Gee, TUT, you’ve insulted my hometown and my ethnic heritage. That’s not very nice.
Still, I hate the BBQ Pit, and watching people beat each other up. So, even though you started this squabble, I will not join in this barroom melee by breaking a balsawood chair over your head while Ukelele Ike obliviously plays tonky-tonk piano and drags on his cigarette.
I will say that, despite all your foul language and extremeism, you make a few sound observations (confusing Queens layout, bad drivers, full-of-themselves people, etc.) in your OP. And there are thousands of kneejerk NYC apologists who will defend anything in the name of hometown honor; IMHO, they are just as biased as you, refusing to see the bad things, the way you refuse to see the good.
But, if you have any real open mind about this topic, I’ve got a few suggestions for you.

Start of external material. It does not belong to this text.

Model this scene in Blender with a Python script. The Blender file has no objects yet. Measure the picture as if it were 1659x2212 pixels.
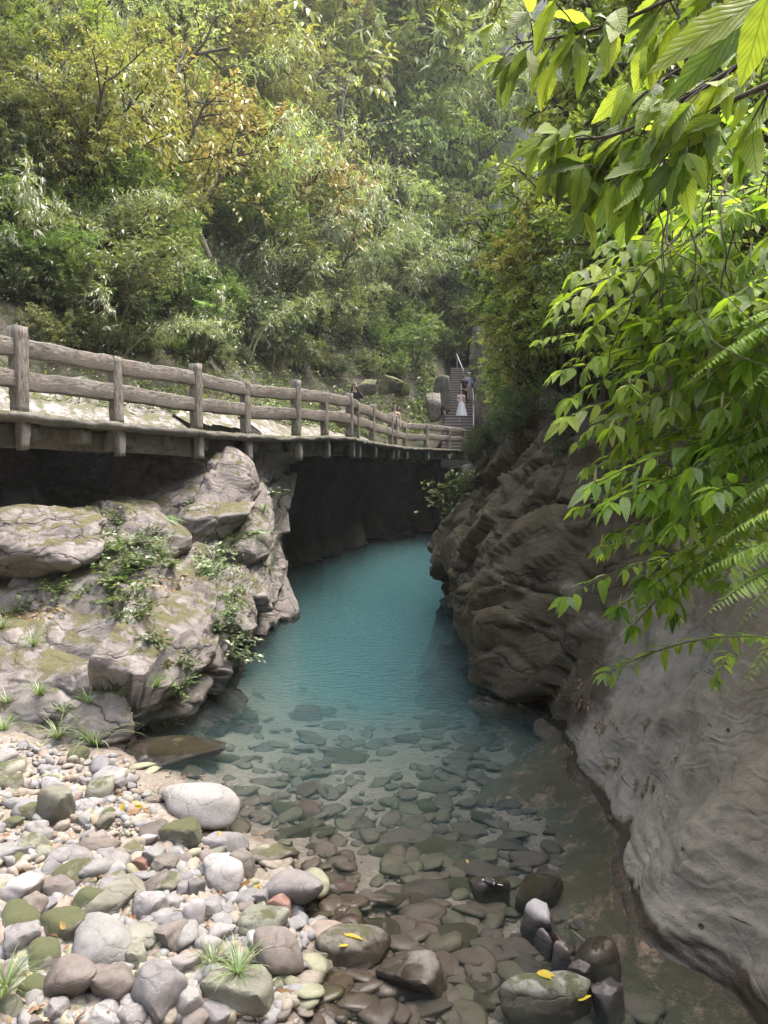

I’ve learned that when you travel to a new place, to get the most from the experience, you should experience it on its terms, not yours. Don’t bring your smaller-town expectations – about traffic, and natives, and ethnic groups – with you. Come with an open mind, or frankly, don’t come at all. (I didn’t mean that as a snipe, incidentally; I just meant, why bother coming if you want everything to be exactly like it is at home?)

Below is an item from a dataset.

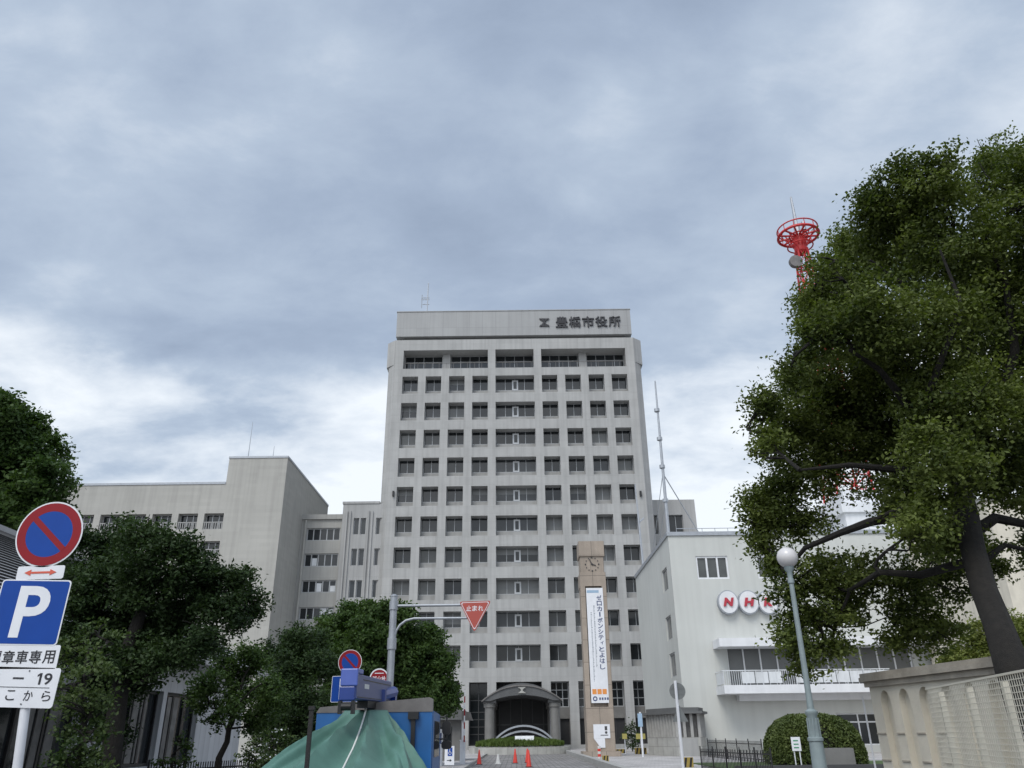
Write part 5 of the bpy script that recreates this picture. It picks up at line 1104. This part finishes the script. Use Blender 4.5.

I was very amused by the whole John Rocker thing. The funny thing was that John Rocker was exactly right in his description of the #7 train. Rocker’s crime wasn’t that he described it wrong, but that he implied that, because the #7 is different from what he’s used to, it was a bad thing.
TUT, when “doing” NYC, it helps a lot if you’ve got a native who knows his/her shit to show you around. I’ll even volunteer if I’m free next time you’re in town. (No kidding.)
Oh, and friedo, Manhattan is bigger than ten square miles; more like 26ish.